In images beamed live on national television, Zumwinkel - who was also on the boards of Deutsche Telekom and Morgan Stanley - was shown being led out of his plush villa in a smart Cologne suburb after it was raided.

On the first day of his trial on Thursday, Manager magazine's 2003 "Executive of the Year" admitted to cheating the German taxman out of almost €1 million using a secret trust in the Alpine principality.

"I am not going to beat around the bush: I am guilty of what I am accused of," the 65-year-old told the court. "My career had a bitter end. My job was my life."

It looked possible that he would be jailed but on Monday prosecutors called instead for a suspended sentence and a hefty fine.
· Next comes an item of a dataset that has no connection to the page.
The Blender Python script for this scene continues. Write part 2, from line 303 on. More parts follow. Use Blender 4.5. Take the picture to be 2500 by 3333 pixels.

Defence lawyers had called for a milder sentence.

Judge Wolfgang Mittrup said that Zumwinkel had been well aware he was breaking the law and that he had been driven by "criminal energy." But he said that the defendant's full and open confession had been to his credit. He also ruled that the way Zumwinkel had been arrested and led out of his villa in front of live television cameras was "unacceptable" and had helped to lessen the sentence.

Opposition politicians were unimpressed with Zumwinkel's sentence, with the ecologist Greens' MP Gerhard Schick saying he had "got off lightly" and that he should be stripped of the order of merit. And Wolfgang Neskovic, a lawmaker from the socialist Left party said it gave people "ammunition for talk of a two-class system of justice in Germany."

Zumwinkel revealed last week that he earns €600,000 a year from his pension, and that he has a chateau on Lake Garda in Italy worth €5 million and investments worth €8 million.

The list of tax cheaters, for which Germany reportedly paid €4.5 million ($5.9 million), included the names of hundreds of German business executives, sports stars and entertainers allegedly hiding some €4 billion.

This prompted countries including the United States and Britain to launch their own investigations, as well as heavy international criticism of Liechtenstein and other tax havens for their traditions of banking secrecy.

German Finance Minister Peer Steinbrück vowed last year "to put the screws" on Liechtenstein, while Chancellor Angela Merkel threatened to isolate it from the rest of Europe if it failed to smarten up its act.

Liechtenstein - dubbed an "uncooperative tax haven" by the Organisation for Economic Cooperation and Development (OECD) along with Andorra and Monaco - retaliated angrily.

The principality, measuring just 160 square kilometres (62 square miles) with a population of 35,000 bordering Austria and Switzerland, issued an international arrest warrant for the mole.

Liechtenstein's Crown Prince Alois accused Germany of undermining its sovereignty and breaking the law, and the royal household suspended loans of art works from its collection to a museum in Munich, southern Germany.

The head of the Swiss Bankers' Association, meanwhile, said Germany's investigations "call to mind methods worthy of the Gestapo" - comments for which he later apologised.

The scandal has added to growing anger within Germany about "fat-cat" executives, as the country hits its worst postwar slump with half a million people expected by the government to lose their jobs this year.

The middle class has been shown to be shrinking and a study last Wednesday by one of the top economic research institutes revealed a widening gap between rich and poor.

High levels of pay and corporate corruption scandals at automaker Volkswagen and engineering giant Siemens have also dented the image of the country's company executives.

Since the Liechtenstein affair erupted, German authorities have managed to claw back €150 million after tax cheats voluntarily came forward in the hope of avoiding prosecution.